Promptly notify the Company if the Appliance is not operating correctly.
Only dispense water supplied by the Company and not refill empty bottles with tap water or otherwise.
At all reasonable times, allow Company personnel to visit the premises to inspect the Appliance.
REPRESENTATION, WARRANTIES AND EXCLUSIONS OF LIABILITY
The Company shall maintain the Appliance as regards fair wear and tear, but accepts no liability to repair the Appliance in respect of accident, wilful damage,
negligence, abnormal environmental conditions, misuse or failure to follow the instructions.
The Company’s liability to any party howsoever arising is limited to £150 except in cases of personal injury or death.
Except in respect of personal injury or death caused by the Company’s negligence it shall not be liable for any consequential loss, damage or compensation
which arise in connection with the Appliance and the supply of water except as provided herein.
All Warranties, or other terms implied by statute or common law are excluded to the extent permitted by the law.
The Company shall not be in breach for failure to perform its obligations if due to a cause beyond its control.
All descriptions, weights and dimensions appearing in any of the Company’s documents are approximate only.

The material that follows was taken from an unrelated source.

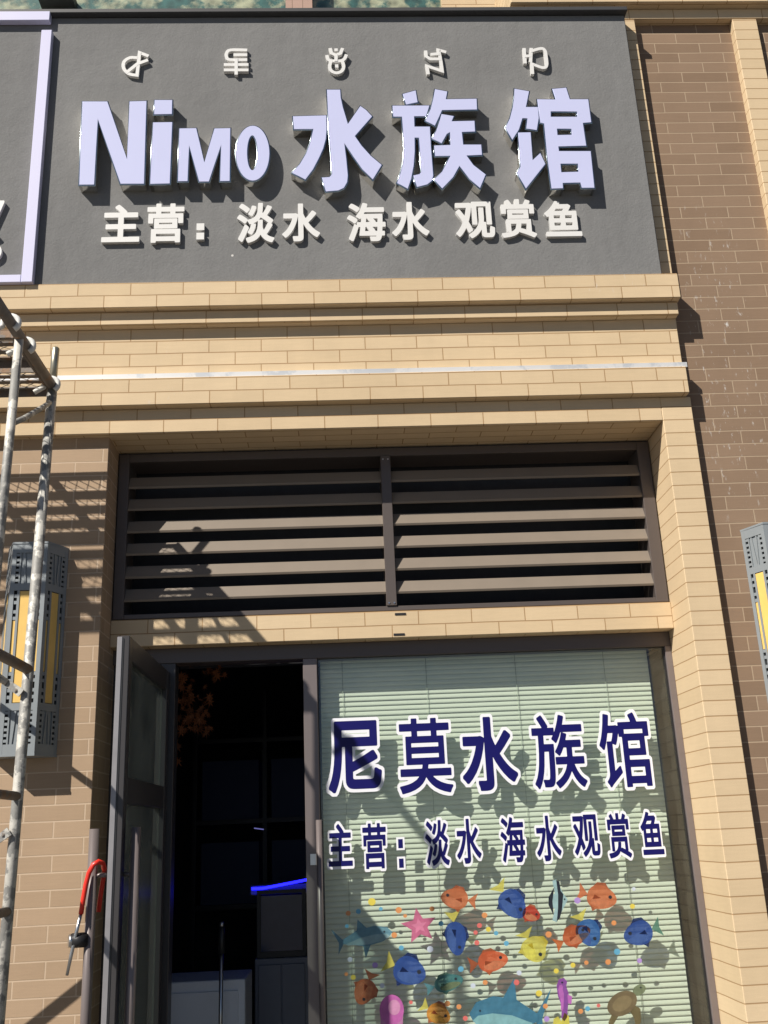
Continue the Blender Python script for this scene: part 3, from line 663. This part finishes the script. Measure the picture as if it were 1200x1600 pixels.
def fish(lab, c, L, H, ang, body, fin, tail, belly=None, mir=False, clear=.47):
    a, b = L*.37, H*.37
    bd = [(a*math.cos(t)*(1+.10*math.cos(t)), b*math.sin(t)*(1-.12*math.cos(t))) for t in (2*math.pi*i/30 for i in range(30))]
    ly = [('tail', [(-a*.86, 0), (-a*1.55, H*.30), (-a*1.42, 0), (-a*1.55, -H*.30)], F_(tail, clear)),
          ('top_fin', [(a*.45, b*.80), (a*.1, b*1.28), (-a*.45, b*1.18), (-a*.75, b*.55)], F_(fin, clear)),
          ('belly_fin', [(a*.05, -b*.88), (-a*.30, -b*1.30), (-a*.55, -b*.75)], F_(fin, clear)),
          ('body', bd, F_(body, clear))]
    if belly: ly.append(('belly', [(x*.72+a*.08, y*.42-b*.40) for x, y in bd], F_(belly, min(.75, clear+.22))))
    ly.append(('side_fin', [(a*.05, -b*.05), (-a*.42, b*.12), (-a*.48, -b*.30)], F_(fin, min(.7, clear+.18))))
    ly.append(('eye', oval(max(1.6, H*.055), max(1.6, H*.055), 12, a*.62, b*.22), F_(BLK, .1)))
    sticker('fish_sticker', lab, c, ang, ly, mir)
LO, LB = (.66, .36, .20), (.13, .24, .50)
fish('orange fish sticker facing left below the small 淡', (712, 1404), 58, 44, -8, ORANGE, DORANGE, ORANGE, LO, True)
fish('orange fish sticker facing right in the upper right of the window', (938, 1402), 64, 50, -14, ORANGE, DORANGE, ORANGE, LO)
fish('upright blue fish sticker with yellow tail at the top of the shoal', (800, 1411), 68, 52, -52, BLUE, NAVY, YEL, LB)
fish('small red fish sticker close beside the topmost blue fish', (829, 1428), 38, 32, -20, (.50, .07, .04), DORANGE, (.5, .07, .04), LO)
fish('blue fish sticker diving head down beside the pink starfish', (712, 1464), 72, 44, -82, BLUE, NAVY, YEL, LB)
fish('blue fish sticker facing left near the right window edge', (999, 1458), 62, 52, 18, BLUE, NAVY, GRN, LB, True)
fish('blue and teal fish sticker behind an orange fish', (919, 1456), 60, 50, -62, (.05, .16, .40), NAVY, YEL, LB)
fish('orange fish sticker overlapping a blue fish', (899, 1462), 62, 40, 26, (.52, .14, .05), DORANGE, (.55, .17, .05), LO)
fish('yellow round fish sticker in the middle of the shoal', (834, 1482), 56, 52, -60, YEL, (.55, .48, .07), YEL, (.78, .74, .25), clear=.55)
fish('orange fish sticker facing right above the big shark', (768, 1502), 64, 44, 10, (.60, .15, .06), DORANGE, DORANGE, LO)
fish('blue fish sticker with yellow tail at the lower left of the shoal', (638, 1517), 70, 60, -22, BLUE, NAVY, YEL, LB)
fish('teal and green fish sticker right of a blue fish', (699, 1536), 62, 36, 16, (.08, .24, .24), GRN, TEAL, (.30, .36, .22))
fish('orange fish sticker near the lower left window edge', (570, 1548), 56, 44, -112, ORANGE, DORANGE, ORANGE, LO)
fish('yellow orange fish sticker at the bottom edge', (684, 1584), 52, 42, -30, (.62, .30, .05), DORANGE, YEL, (.70, .52, .15))
def shark(lab, c, L, H, ang, mir, body, belly, clear):
    bd = [(L*.5, 0), (L*.42, H*.16), (L*.2, H*.26), (-L*.1, H*.24), (-L*.34, H*.10), (-L*.42, H*.06), (-L*.42, -H*.04), (-L*.30, -H*.10), (0, -H*.24), (L*.3, -H*.20), (L*.44, -H*.10)]
    sticker('shark_sticker', lab, c, ang, [('tail', [(-L*.38, H*.04), (-L*.56, H*.42), (-L*.47, 0), (-L*.52, -H*.30), (-L*.38, -H*.03)], F_(body, clear)),
        ('back_fin', [(L*.08, H*.22), (-L*.06, H*.52), (-L*.12, H*.2)], F_(body, clear)), ('side_fin', [(L*.1, -H*.16), (-L*.06, -H*.56), (-L*.06, -H*.18)], F_(body, clear)),
        ('body', bd, F_(body, clear)), ('belly', [(x*.86+L*.02, y*.45-H*.09) for x, y in bd], F_(belly, clear)), ('eye', oval(1.6, 1.6, 12, L*.36, H*.05), F_(BLK, .1))], mir)
shark('small pale blue shark sticker beside the pink starfish', (570, 1465), 88, 58, 12, False, (.16, .32, .40), PALE, .5)
shark('big blue shark sticker at the bottom edge', (792, 1588), 118, 116, -4, True, (.06, .20, .30), (.25, .48, .50), .25)
star = [(R_*math.cos(math.radians(90+36*i)), R_*math.sin(math.radians(90+36*i))) for i in range(10) for R_ in ((29,) if i % 2 == 0 else (13,))]
sticker('starfish_sticker', 'pink five armed starfish sticker on the window', (655, 1447), 10, [('body', star, F_(PINK, .3)), ('middle', [(x*.45, y*.45) for x, y in star], F_((.72, .26, .40), .3))])
ang_b = [(16, 2), (8, 14), (-2, 34), (-8, 32), (-4, 12), (-14, 6), (-14, -6), (-4, -12), (-8, -30), (-1, -33), (8, -14)]
sticker('angelfish_sticker', 'black and white striped angelfish sticker in the upper window', (871, 1408), 0,
        [('body', ang_b, F_(PALE, .35)), ('front_stripe', [(9, 11), (5, 16), (3, 30), (-2, 33), (1, 10), (1, -10), (-1, -32), (4, -26), (7, -14)], F_(BLK, .15)), ('rear_stripe', [(-5, 22), (-14, 6), (-14, -6), (-6, -22), (-8, 0)], F_(BLK, .15)), ('eye', oval(1.3, 1.3, 10, 11, 3), F_(BLK, .1))])
dome = oval(19, 24, 24, 0, 8)
sticker('jellyfish_sticker', 'round pink and purple jellyfish sticker at the bottom edge', (612, 1586), 0, [('tentacles', [(-18, 4), (-17, -26), (-11, -18), (-6, -30), (0, -18), (6, -30), (11, -18), (17, -26), (18, 4)], F_((.55, .25, .45), .35)), ('bell', dome, F_((.58, .16, .46), .32)), ('sheen', [(x*.5+4, y*.5+8) for x, y in dome], F_((.72, .36, .56), .35))])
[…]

TERMINATION AND RETURN OF THE APPLIANCE
This Agreement may be terminated.
Promptly by the Client giving written notice to the Company at least one month before each anniversary of this Agreement. For the avoidance of doubt, in the
event that the Client terminates this Agreement less than one month before any anniversary of this Agreement, this Agreement shall be terminated forthwith but
the Client shall remain liable to the Company for the whole of the subsequent year’s Rental relating to the Appliance. No refund of the Rental shall be payable
by the Company to the Client upon termination of this Agreement.
Forthwith by the Company if the Client fails to pay sums due and such sums remain unpaid for 10 days after the Due Date or the Annual Due Date.

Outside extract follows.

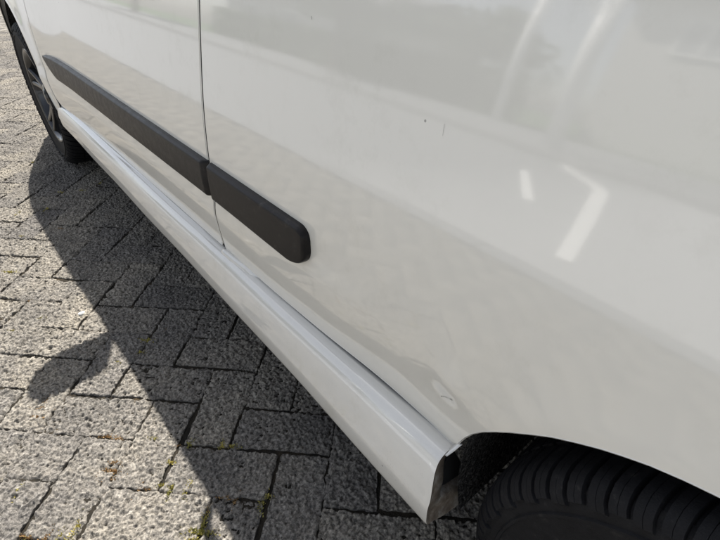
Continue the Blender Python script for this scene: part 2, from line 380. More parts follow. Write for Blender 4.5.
CAR = tag(empty('parked_car', (CX, 1.1, 0)), 'parked pale grey two-door car with dark side molding and a dented sill end', 'car')
CAR_LOC = Vector(CAR.location)
def part(mb, name, material, parent=None, smooth=True, fixn=False, sharp=None):
    p = parent or CAR
    off = CAR_LOC
    mb2 = MB(); mb2.f = mb.f; mb2.dark_from = mb.dark_from; mb2.v = [(v[0]-off.x, v[1]-off.y, v[2]) for v in mb.v]
    o = mb2.build(name, material, p, smooth, fixn)
    if sharp: o.data.set_sharp_from_angle(angle=math.radians(sharp))
    return o
def resample(poly, n_):
    P = np.array(poly, float); s_ = np.r_[0, np.cumsum(np.hypot(*np.diff(P, axis=0).T))]
    t = np.linspace(0, s_[-1], n_); return np.c_[np.interp(t, s_, P[:, 0]), np.interp(t, s_, P[:, 1])]
def panel(bottom, top, nv, off=0.0, Xf=X, depth=.0075):
    """skin between two matched (y,z) polylines with a rounded turned-in edge"""
    B = np.array(bottom); T = np.array(top); n_ = len(B)
    ts = np.r_[0, .004, np.linspace(.012, .988, nv), .996, 1]
    # support columns near the ends
    def lerp(a, b, t): return a*(1-t)+b*t
    B = np.vstack([B[:1], lerp(B[:1], B[1:2], .15), B[1:-1], lerp(B[-1:], B[-2:-1], .15), B[-1:]]); T = np.vstack([T[:1], lerp(T[:1], T[1:2], .15), T[1:-1], lerp(T[-1:], T[-2:-1], .15), T[-1:]])
    G_ = np.array([B*(1-t)+T*t for t in ts])  # rows of (y,z)
    mb = MB(); x = Xf(G_[..., 0], G_[..., 1])+off
    mb.grid([[(x[i, j], G_[i, j, 0], G_[i, j, 1]) for j in range(G_.shape[1])] for i in range(G_.shape[0])])
    nr, nc = G_.shape[:2]
    per = [(0, j) for j in range(nc)]+[(i, nc-1) for i in range(1, nr)]+[(nr-1, j) for j in range(nc-2, -1, -1)]+[(i, 0) for i in range(nr-2, 0, -1)]
    idx = [i*nc+j for i, j in per]; P = np.array([G_[i, j] for i, j in per]); px_ = np.array([x[i, j] for i, j in per])
    m_ = len(per); nrm = []
    area = 0.5*np.sum(P[:, 0]*np.roll(P[:, 1], -1)-np.roll(P[:, 0], -1)*P[:, 1]); sg = 1 if area > 0 else -1
    for k in range(m_):
        a = P[(k+1) % m_]-P[k]; b = P[k]-P[k-1]; t = a/(np.hypot(*a)+1e-9)+b/(np.hypot(*b)+1e-9); t /= np.hypot(*t)+1e-9; nrm.append((sg*t[1], -sg*t[0]))
    nrm = np.array(nrm); prev = idx
    for q_, (o_, dx_) in enumerate(((.0009, .0004), (.0014, .0014), (.0015, .004), (.0015, depth))):
        if q_ == 2: mb.dark_from = len(mb.f)  # inner flange rings go black: seam shade and grime as colour
        base = len(mb.v)
        for k in range(m_): mb.v.append((px_[k]+dx_, P[k, 0]+nrm[k, 0]*o_, P[k, 1]+nrm[k, 1]*o_))
        for k in range(m_): mb.f.append((prev[k], prev[(k+1) % m_], base+(k+1) % m_, base+k))
        prev = list(range(base, base+m_))
    return mb
BELT = .92
gap_y = lambda z: np.interp(z, [.30, .36, .42, .54, .70, .75, .92], [.755, .753, .747, .7355, .7335, .732, .728])
GW = .0036
# quarter panel
lipn = resample(lip[:17], 90)
bot = [(y, .3385-(.3385-lip[0][1]-.001)*float(sstep(.36, .20, y))) for y in np.linspace(float(gap_y(.34))-GW, lip[0][0]+.003, 60)]+[tuple(p) for p in lipn]+[(2*LY-y, z) for y, z in lipn[-2::-1]]+[(-.55, .33)]+[(y, .33) for y in np.linspace(-.56, -.80, 12)]
topq = []
nb = len(bot)
for k, (y, z) in enumerate(bot):
    topq.append((y, BELT))
topq = np.array(topq)
topq[:, 0] = np.where(topq[:, 0] > .5, topq[:, 0]+(float(gap_y(BELT))-float(gap_y(.34)))*(topq[:, 0]-.5)/.25, topq[:, 0])
# smooth the top correspondences so columns spread over the arch corner
ty = topq[:, 0].copy()
for _ in range(400): ty[1:-1] = .5*ty[1:-1]+.25*(ty[:-2]+ty[2:])
topq[:, 0] = ty
# rear edge of the front gap follows the measured curve: bend applied on the y coordinate
def quarter_panel():
    return panel(bot, topq, 62)
qp = quarter_panel()
part(qp, 'quarter_panel', M['paint']); part(qp.mirror(), 'quarter_panel', M['paint'])
# door
DF = 1.985
ny = 130
yb = np.linspace(float(gap_y(.34))+GW, DF-.03, ny); yt = np.linspace(float(gap_y(BELT))+GW, DF+.04, ny)
dz = .0045*0
zb_ = .339+.012*np.clip((.012-(yb-yb[0]))/.012, 0, 1)**2+.02*np.clip((.04-(yb[-1]-yb))/.04, 0, 1)**2
dp = panel(list(zip(yb, zb_)), list(zip(yt, np.full(ny, BELT))), 62)
D1 = part(dp, 'door', M['paint']); D2 = part(dp.mirror(), 'door', M['paint'])
# fender
fl = [(FY-.335*math.cos(a), .30+.335*math.sin(a)) for a in np.linspace(math.radians(-4), math.radians(184), 120)]
hz_ = lambda y: BELT-.02-.16*sstep(1.9, 3.0, y)
fb = [(DF-.03+GW*2, .339)]+[(DF-.01+.0*k, .30) for k in range(1)]+fl+[(2.72, .27), (2.86, .27)]
ftop = np.linspace(DF+.04+GW*2, 2.92, len(fb)); ftp = [(y, float(hz_(y))) for y in ftop]; ftp[0] = (DF+.04+GW*2, BELT-.004)
fp = panel(fb, ftp, 50)
part(fp, 'fender', M['paint']); part(fp.mirror(), 'fender', M['paint'])
# black sheet added behind the gaps, their shade put into its colour
mb = MB()
ys = np.linspace(.30, 1.95, 160); zs = np.linspace(.24, .93, 60)
mb.grid([[(float(X(y, z))+.0095, y, z) for y in ys] for z in zs]); 
part(mb, 'gap_shade_sheet', M['dark']); part(mb.mirror(), 'gap_shade_sheet', M['dark'])

# moldings
def molding(y0, y1, taper_front, round_rear):
    n_ = 150; ys_ = np.linspace(y0, y1, n_)
    # profile from top to bottom: (fraction of height, outwards)
    prof = [(0, -.002), (.0, .004), (.008, .0068), (.02, .0080), (.05, .0112), (.065, .0120), (.12, .0122), (.5, .0126), (.90, .0119), (.945, .0110), (.975, .0085), (.99, .005), (1, .0), (1, -.002)]
    rows = []
    for y in ys_:
        zt = .5175; zb = .4515
        if round_rear:
            q = (y-y0)
            c = np.clip(1-q/.020, 0, 1); rt_ = 1-math.sqrt(max(0, 1-c*c)); c2 = np.clip(1-q/.048, 0, 1); rb_ = 1-math.sqrt(max(0, 1-c2*c2))
            zt -= .018*rt_; zb += .030*rb_
        if taper_front:
            q = y1-y; c = np.clip(1-q/.11, 0, 1); zb += .052*c**1.6; zt -= .008*c
        e = min(y-y0, y1-y); k = math.sqrt(max(0.0, 1-max(0, 1-e/.006)**2))
        rows.append([(float(X(y, zt+(zb-zt)*f))-(o_*k if o_ > 0 else o_), y, zt+(zb-zt)*f) for f, o_ in prof])
    return MB().grid(rows)
# denser near the ends
def molding_obj(*a):
    m1 = molding(*a); part(m1, 'side_molding', M['molding']); part(m1.mirror(), 'side_molding', M['molding'])
molding_obj(float(gap_y(.48))+GW+.001, 1.885, True, False)
molding_obj(.4525, float(gap_y(.48))-GW-.001, False, True)

# side skirt: sections along y, each a closed profile (x,z) from the inner top edge over the crest to the bottom
secR = [(.330, .322), (.3060, .3335), (.300, .3358), (.2945, .3362), (.2890, .3356), (.2838, .3338), (.2785, .3300), (.2735, .3225), (.2690, .3120), (.2650, .3000), (.2615, .2880), (.2585, .2760), (.2556, .2620), (.2560, .238), (.2575, .227), (.2610, .2195), (.270, .2175), (.30, .200), (.37, .180)]
secF = [(.315, .334), (.301, .3345), (.2970, .3328), (.2938, .3305), (.2902, .3275), (.2870, .3240), (.2842, .3195), (.2817, .3140), (.2800, .308), (.2787, .301), (.2780, .294), (.2774, .286), (.2780, .282), (.2790, .270), (.2800, .258), (.2825, .2545), (.287, .2535), (.31, .245), (.36, .235)]
def section(y):
    t = np.interp(y, [.17, .45, .75, 1.4, 2.03], [0, .30, .52, .80, 1.0])
    s_ = np.array(secR)*(1-t)+np.array(secF)*t
    s_[:, 0] -= .004*np.sin(np.pi*np.clip((y-.17)/1.86, 0, 1))*(np.arange(len(s_)) > 3)
    return s_
def refine(s_, k=3):
    f = [spline(np.arange(len(s_)), s_[:, i]) for i in (0, 1)]; t = np.linspace(0, len(s_)-1, (len(s_)-1)*k+1); return np.c_[f[0](t), f[1](t)]
YE = .190
ysk = np.r_[YE, YE+.0015, YE+.004, np.linspace(YE+.01, 1.99, 160), 2.005, 2.02, 2.028, 2.031]
rows = []
for y in ysk:
    s_ = refine(section(y))
    if y > 1.99:
        k = (y-1.99)/.041; c0 = np.array([.305, .292]); s_ = c0+(s_-c0)*(1-.55*k**2.2)
    # end rounding and sweep: lower part of the rear end leans forward
    if y < YE+.004: s_ = s_+np.array([.0007, 0])*(1-(y-YE)/.004)
    wob = .0006*np.sin(y*14+s_[:, 1]*30)
    ysh = -.012*sstep(.345, .30, s_[:, 1])*0
    rows.append([(p[0]+w_, y+(.010*sstep(.27, .335, p[1])-.010)*max(0, 1-(y-YE)/.12), p[1]) for p, w_ in zip(s_, wob)])
mb = MB().grid(rows)
# turned-in edge of the open rear end
pr = rows[0]
inner = []
cN = len(pr)
def inset(row, d, dy):
    out = []
    R_ = np.array(row)
    for k in range(len(R_)):
        a = R_[min(k+1, len(R_)-1)]-R_[max(k-1, 0)]; t = np.array([a[0], a[2]]); t /= np.hypot(*t)+1e-9
        out.append((R_[k, 0]-t[1]*d*1.0, R_[k, 1]+dy, R_[k, 2]+t[0]*d*1.0))
    return out
sk = part(mb, 'side_skirt', M['skirt'], fixn=True); sk2 = part(mb.mirror(), 'side_skirt', M['skirt'], fixn=True)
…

Forthwith by the Company on giving notice if the Client commits any material or persistent breach of this Agreement.
Without affecting the rights of the Company which are expressly intended to come into force on or after such termination.
Upon termination of the Agreement, the Client shall forthwith allow the Company to repossess the Appliance and bottles and shall grant all such rights to the
Company necessary to facilitate the same.
No credit will be provided for any water that has been delivered, then not been consumed. Failure to comply with the above entitles the Company to enter the Client’s premises and take possession of the Appliance and water bottles to which this
Agreement relates.
CLIENTS WARRANTY
The Client warrants that it has not relied on any oral representations made by the Company which are not also confirmed in catalogues, publicity material and
price lists valid at the time.
NOTICES
All communications to be made hereunder shall be in writing and sent by first class post or facsimile. Any notice shall be deemed received 3 days after posting
to the correct address or upon receipt of “answerback” bearing the correct facsimile number.